PS: Choosing nouns for the names of functions shouldn’t be confused with J’s excellent taxonomy of language components using parts of speech, in which functions are labelled “verbs”.

PPS: Functions reverse`, successor`, shape`, … could also be seen as properties of their argument. A number N has many properties: its successor, its square-root, its floor, ceiling, prime-factorisation vector, … This is beginning to sound a bit like OO…

Musings on Reduction

In one man’s humble opinion, reduction () is the Queen of Operators.

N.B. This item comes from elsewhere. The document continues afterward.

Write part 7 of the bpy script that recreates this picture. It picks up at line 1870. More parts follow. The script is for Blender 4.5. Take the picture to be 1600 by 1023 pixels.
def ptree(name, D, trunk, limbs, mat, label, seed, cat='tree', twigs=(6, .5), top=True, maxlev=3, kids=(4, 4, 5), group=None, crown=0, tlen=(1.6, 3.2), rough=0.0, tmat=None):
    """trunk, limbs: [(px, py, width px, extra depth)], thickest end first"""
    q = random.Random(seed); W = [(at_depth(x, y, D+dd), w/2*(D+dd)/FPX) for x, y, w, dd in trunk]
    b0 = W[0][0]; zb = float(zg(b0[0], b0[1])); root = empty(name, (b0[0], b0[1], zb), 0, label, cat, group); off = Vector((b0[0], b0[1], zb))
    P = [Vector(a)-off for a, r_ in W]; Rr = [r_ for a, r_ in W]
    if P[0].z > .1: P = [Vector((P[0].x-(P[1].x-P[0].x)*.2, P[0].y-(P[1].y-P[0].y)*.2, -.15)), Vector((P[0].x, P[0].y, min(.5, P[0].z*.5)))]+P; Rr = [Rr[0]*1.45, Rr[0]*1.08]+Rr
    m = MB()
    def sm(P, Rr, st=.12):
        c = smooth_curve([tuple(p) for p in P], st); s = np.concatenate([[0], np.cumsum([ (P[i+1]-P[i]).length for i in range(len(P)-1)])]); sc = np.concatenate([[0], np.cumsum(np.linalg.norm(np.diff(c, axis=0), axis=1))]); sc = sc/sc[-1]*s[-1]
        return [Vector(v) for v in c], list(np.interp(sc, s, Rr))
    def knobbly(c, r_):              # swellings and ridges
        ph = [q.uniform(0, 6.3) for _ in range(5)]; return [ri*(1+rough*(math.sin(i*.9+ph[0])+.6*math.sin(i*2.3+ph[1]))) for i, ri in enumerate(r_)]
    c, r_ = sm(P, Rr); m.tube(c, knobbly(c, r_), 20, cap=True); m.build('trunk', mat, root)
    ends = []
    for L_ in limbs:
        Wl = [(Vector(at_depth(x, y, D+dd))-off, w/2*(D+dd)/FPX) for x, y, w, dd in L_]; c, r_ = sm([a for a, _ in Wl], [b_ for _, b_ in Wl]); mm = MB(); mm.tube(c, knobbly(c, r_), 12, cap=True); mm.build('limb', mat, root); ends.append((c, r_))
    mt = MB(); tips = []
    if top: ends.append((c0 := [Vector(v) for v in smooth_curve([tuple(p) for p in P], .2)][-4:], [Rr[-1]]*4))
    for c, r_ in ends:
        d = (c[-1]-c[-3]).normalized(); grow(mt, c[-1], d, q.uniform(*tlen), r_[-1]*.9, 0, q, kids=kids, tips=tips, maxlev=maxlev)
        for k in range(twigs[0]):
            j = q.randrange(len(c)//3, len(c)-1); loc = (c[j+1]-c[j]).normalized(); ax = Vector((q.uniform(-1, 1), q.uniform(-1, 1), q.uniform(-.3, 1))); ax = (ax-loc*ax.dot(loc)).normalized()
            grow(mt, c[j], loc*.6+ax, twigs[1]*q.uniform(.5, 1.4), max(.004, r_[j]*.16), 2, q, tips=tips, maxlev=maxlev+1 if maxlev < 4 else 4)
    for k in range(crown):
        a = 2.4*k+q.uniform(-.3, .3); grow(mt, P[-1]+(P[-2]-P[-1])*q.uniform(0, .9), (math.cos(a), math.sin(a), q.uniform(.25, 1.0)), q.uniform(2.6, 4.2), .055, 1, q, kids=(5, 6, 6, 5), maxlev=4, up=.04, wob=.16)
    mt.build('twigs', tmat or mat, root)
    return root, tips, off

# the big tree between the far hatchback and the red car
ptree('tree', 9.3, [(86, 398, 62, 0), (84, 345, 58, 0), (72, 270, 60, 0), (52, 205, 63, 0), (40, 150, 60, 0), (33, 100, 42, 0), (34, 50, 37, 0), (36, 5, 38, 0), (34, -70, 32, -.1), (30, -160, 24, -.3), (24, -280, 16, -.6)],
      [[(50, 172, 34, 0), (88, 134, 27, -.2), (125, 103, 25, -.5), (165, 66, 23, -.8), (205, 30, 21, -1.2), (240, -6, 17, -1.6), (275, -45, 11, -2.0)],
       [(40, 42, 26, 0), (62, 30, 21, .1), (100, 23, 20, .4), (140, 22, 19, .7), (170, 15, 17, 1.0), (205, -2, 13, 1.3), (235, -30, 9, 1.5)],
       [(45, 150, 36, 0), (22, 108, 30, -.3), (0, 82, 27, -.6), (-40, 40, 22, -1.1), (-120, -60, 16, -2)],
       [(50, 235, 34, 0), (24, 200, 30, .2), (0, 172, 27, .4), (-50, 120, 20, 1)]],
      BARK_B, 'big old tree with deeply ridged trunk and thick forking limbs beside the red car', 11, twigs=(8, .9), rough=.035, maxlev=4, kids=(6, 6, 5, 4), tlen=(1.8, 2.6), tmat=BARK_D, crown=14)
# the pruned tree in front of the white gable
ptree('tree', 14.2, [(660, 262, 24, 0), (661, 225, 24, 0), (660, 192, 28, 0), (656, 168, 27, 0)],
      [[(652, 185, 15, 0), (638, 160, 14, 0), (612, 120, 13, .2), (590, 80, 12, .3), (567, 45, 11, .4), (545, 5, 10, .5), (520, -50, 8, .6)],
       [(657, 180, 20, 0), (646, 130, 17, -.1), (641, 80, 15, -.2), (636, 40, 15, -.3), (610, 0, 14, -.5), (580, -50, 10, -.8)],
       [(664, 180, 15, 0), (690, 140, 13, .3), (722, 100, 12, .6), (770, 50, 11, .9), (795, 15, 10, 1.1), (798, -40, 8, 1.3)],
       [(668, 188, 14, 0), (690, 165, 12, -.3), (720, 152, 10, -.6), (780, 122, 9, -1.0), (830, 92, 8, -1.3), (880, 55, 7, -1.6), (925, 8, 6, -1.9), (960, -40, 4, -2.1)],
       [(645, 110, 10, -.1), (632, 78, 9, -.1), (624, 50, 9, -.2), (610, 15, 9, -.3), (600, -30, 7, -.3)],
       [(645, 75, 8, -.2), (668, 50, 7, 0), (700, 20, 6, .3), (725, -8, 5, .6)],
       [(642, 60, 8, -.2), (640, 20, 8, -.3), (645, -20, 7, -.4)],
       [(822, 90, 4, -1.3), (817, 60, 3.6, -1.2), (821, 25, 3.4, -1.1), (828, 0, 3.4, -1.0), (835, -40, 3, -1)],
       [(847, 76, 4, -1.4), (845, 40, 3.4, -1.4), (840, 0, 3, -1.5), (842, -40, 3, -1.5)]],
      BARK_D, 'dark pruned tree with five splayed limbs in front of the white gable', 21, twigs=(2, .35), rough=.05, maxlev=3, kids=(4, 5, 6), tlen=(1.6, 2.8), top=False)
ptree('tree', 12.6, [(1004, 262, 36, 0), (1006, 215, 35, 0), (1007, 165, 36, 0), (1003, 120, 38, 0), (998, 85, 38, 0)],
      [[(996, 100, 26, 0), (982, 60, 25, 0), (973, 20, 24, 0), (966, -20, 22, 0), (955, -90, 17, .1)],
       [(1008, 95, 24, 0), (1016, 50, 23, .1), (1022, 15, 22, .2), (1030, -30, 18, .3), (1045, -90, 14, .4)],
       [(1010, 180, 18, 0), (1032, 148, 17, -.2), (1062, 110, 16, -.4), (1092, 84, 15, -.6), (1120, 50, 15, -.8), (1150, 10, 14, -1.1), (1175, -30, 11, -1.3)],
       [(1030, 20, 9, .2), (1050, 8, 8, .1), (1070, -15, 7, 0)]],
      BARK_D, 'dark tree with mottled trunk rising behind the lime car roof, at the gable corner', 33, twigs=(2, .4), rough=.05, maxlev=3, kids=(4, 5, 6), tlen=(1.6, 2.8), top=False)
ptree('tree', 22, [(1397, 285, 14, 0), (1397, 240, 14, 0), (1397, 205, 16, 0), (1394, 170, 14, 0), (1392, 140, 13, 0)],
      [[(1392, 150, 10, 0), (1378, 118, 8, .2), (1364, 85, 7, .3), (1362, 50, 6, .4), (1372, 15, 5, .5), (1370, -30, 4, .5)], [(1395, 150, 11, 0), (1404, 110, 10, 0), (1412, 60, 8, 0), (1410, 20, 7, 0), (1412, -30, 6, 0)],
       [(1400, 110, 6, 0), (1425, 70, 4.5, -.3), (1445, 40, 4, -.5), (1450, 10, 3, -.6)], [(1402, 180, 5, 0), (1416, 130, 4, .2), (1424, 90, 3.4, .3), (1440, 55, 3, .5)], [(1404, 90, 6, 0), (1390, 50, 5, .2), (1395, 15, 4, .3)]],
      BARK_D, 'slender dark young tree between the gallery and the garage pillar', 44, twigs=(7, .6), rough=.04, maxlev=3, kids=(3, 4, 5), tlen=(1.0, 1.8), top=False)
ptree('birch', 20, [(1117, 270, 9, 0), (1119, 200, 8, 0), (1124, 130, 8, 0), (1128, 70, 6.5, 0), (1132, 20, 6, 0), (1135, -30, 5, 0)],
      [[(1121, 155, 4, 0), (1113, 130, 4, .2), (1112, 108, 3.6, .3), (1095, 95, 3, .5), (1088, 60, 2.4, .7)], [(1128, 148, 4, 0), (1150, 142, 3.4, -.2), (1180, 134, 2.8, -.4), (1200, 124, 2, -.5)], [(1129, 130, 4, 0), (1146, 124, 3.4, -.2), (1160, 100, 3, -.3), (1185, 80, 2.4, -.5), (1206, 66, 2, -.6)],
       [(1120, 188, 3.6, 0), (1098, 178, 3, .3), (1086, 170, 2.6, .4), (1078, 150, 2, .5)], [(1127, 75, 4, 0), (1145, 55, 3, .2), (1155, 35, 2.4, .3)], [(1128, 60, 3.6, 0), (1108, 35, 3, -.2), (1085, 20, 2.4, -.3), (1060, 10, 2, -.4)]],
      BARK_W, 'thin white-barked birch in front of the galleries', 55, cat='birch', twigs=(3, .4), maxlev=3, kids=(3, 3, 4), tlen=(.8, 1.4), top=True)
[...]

Each (¨) comes a close second, but doesn’t get the cigar because each can be written in terms of reduction.

Two special cases are of interest: reduction along axes of length 1 (or reduction of a scalar) and reduction along axes of length 0.

With a length-1 axis (or scalar), the operand function is not applied (+⌿'A' → 'A'). This can be useful as an implicit no-op – see DFS video on YouTube.

With a length-0 axis, a primitive operand returns its right identity item – but only if one is defined (⌊⌿⍬). Otherwise: DOMAIN ERROR.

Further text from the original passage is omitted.